Embora a peça de Strindberg se destaque pela análise que faz das relações de poder e de classe, verificáveis nas oscilações constantes de posição que os personagens vão ocupando no decorrer da ação, a João de Brito interessa que o público, sobretudo o mais jovem, reflita sobre “o estado de violência psicológica latente em muitas relações amorosas”, que surge “agarrado a ideologias extremistas que apenas significam regressão social”. “É estranho como voltámos hoje a discutir coisas que pareciam estar já arrumadas nas nossas sociedades”, desabafa o encenador.

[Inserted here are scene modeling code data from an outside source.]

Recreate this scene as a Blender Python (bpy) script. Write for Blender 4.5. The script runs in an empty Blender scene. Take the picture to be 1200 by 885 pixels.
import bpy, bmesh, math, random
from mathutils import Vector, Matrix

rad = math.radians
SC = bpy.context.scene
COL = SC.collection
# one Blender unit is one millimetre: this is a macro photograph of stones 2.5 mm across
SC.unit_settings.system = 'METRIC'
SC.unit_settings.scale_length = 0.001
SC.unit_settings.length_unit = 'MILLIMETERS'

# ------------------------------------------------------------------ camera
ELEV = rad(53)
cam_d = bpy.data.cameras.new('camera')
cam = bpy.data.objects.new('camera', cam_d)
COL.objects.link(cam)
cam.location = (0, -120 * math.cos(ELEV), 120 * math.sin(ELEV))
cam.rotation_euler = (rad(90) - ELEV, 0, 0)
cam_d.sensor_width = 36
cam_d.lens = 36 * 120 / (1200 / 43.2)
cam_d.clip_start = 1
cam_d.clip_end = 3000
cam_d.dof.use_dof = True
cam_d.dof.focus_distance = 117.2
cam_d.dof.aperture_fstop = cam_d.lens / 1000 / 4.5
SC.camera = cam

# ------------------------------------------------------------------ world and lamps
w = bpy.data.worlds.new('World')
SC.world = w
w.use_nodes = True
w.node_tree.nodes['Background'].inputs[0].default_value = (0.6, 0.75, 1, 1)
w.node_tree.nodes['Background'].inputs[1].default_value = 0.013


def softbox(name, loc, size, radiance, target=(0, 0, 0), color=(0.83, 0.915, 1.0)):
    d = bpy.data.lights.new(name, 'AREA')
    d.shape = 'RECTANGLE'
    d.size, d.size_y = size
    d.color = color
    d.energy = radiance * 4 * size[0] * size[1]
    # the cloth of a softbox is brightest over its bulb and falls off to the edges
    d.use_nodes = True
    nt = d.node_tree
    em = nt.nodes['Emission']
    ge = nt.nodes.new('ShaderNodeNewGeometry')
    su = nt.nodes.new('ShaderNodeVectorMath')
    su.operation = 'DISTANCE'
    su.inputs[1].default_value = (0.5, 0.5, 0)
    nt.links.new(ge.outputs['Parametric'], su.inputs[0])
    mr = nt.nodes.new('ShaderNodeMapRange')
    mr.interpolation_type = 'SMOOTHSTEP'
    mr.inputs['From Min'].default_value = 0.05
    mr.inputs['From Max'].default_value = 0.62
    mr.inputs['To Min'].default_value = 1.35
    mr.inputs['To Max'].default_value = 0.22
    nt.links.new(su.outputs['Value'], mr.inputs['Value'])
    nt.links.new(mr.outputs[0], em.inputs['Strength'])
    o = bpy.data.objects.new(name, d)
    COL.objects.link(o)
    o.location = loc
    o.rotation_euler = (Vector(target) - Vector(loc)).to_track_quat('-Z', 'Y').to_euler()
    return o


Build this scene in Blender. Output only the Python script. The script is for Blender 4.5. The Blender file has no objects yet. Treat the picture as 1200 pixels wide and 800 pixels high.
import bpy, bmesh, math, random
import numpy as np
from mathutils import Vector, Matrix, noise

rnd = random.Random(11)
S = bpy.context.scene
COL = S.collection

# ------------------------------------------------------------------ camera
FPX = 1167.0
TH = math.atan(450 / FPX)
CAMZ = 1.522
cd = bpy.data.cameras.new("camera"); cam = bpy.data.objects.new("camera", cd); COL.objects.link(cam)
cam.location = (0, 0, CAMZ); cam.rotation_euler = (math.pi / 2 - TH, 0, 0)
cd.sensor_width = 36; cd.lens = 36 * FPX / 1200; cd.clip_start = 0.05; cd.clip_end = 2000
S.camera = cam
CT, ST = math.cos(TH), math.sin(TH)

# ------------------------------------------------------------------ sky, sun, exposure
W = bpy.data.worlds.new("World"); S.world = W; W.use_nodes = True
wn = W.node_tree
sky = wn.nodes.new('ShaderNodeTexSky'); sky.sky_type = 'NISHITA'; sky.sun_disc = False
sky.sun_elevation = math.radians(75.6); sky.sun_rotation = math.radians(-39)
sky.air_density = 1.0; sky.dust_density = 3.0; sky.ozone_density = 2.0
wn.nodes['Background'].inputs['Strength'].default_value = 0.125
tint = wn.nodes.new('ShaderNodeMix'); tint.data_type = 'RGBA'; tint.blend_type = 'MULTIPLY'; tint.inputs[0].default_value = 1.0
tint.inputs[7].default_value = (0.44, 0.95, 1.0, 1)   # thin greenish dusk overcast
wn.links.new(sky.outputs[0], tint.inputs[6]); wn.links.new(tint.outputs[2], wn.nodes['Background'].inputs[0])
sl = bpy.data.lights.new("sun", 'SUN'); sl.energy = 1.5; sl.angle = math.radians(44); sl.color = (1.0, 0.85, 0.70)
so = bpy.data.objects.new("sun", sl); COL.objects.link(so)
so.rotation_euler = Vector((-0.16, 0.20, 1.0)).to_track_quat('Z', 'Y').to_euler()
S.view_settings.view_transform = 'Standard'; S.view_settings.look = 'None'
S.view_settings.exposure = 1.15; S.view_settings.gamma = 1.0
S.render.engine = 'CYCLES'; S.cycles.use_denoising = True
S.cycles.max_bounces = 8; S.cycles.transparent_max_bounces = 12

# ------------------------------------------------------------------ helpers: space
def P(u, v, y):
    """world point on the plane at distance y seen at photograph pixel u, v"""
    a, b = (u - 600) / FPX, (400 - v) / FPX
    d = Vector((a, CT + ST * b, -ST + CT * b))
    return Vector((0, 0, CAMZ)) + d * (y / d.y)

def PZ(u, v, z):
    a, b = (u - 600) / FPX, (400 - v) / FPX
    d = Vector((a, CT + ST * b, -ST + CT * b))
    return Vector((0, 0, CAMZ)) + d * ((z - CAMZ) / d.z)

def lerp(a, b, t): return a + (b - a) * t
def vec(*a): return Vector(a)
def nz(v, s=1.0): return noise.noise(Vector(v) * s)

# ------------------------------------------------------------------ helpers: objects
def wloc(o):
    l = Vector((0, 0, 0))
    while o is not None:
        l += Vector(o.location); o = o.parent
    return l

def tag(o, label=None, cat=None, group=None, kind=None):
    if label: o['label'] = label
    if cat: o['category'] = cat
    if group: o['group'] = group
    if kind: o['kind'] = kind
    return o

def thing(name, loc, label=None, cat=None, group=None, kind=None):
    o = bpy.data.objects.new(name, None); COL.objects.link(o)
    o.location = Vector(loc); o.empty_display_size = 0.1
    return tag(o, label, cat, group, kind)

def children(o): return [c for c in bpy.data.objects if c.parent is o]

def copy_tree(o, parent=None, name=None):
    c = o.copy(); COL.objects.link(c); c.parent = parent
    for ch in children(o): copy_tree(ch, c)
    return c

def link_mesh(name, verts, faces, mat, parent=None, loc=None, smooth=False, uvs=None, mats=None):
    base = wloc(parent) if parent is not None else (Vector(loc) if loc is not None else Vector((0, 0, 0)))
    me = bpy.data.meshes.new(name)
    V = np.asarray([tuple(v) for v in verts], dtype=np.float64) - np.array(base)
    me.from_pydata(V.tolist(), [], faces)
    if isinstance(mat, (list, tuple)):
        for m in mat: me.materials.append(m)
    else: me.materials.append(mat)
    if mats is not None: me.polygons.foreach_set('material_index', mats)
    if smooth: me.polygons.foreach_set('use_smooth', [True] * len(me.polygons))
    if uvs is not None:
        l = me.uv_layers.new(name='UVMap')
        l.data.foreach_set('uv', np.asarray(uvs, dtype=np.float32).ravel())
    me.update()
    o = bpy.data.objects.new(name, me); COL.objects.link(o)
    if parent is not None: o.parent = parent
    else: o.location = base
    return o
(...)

Ao mesmo tempo, e para isso contribui o cenário circular concebido por Henrique Ralheta, João de Brito procurou colocar o trio de personagens dentro de “uma gaiola metafórica” que “representa a ordem social, que tanto submete João e Cristina, como Júlia, às suas respetivas condições de classe”. “A ideia veio do próprio texto”, explica, “da gaiola redonda de que fala Strindberg, onde Júlia tem o seu canário, e que é para ela, apesar de aprisionado, o seu único pulsar de uma vida livre.”

O drama de Júlia, que no tempo da peça passa de uma posição de poder para uma subalternização humilhante, remonta mesmo à sua própria condição de privilégio. “Ela tem noção da gaiola onde a colocaram desde sempre, daí projetar os seus anseios e desejos no que julga ser o modo de vida dos criados”, destaca o encenador.

Sem direito a final feliz, a longa noite da festa de São João culminará num amanhecer trágico para Júlia, mas também para João, que vê os seus sonhos e ambições frustrados, e Cristina, que nem o amor poderá reclamar como seu.

Menina Júlia estreia-se a 27 de novembro na Sala Estúdio do Teatro da Trindade INATEL, mantendo-se em cena até 18 de janeiro do próximo ano.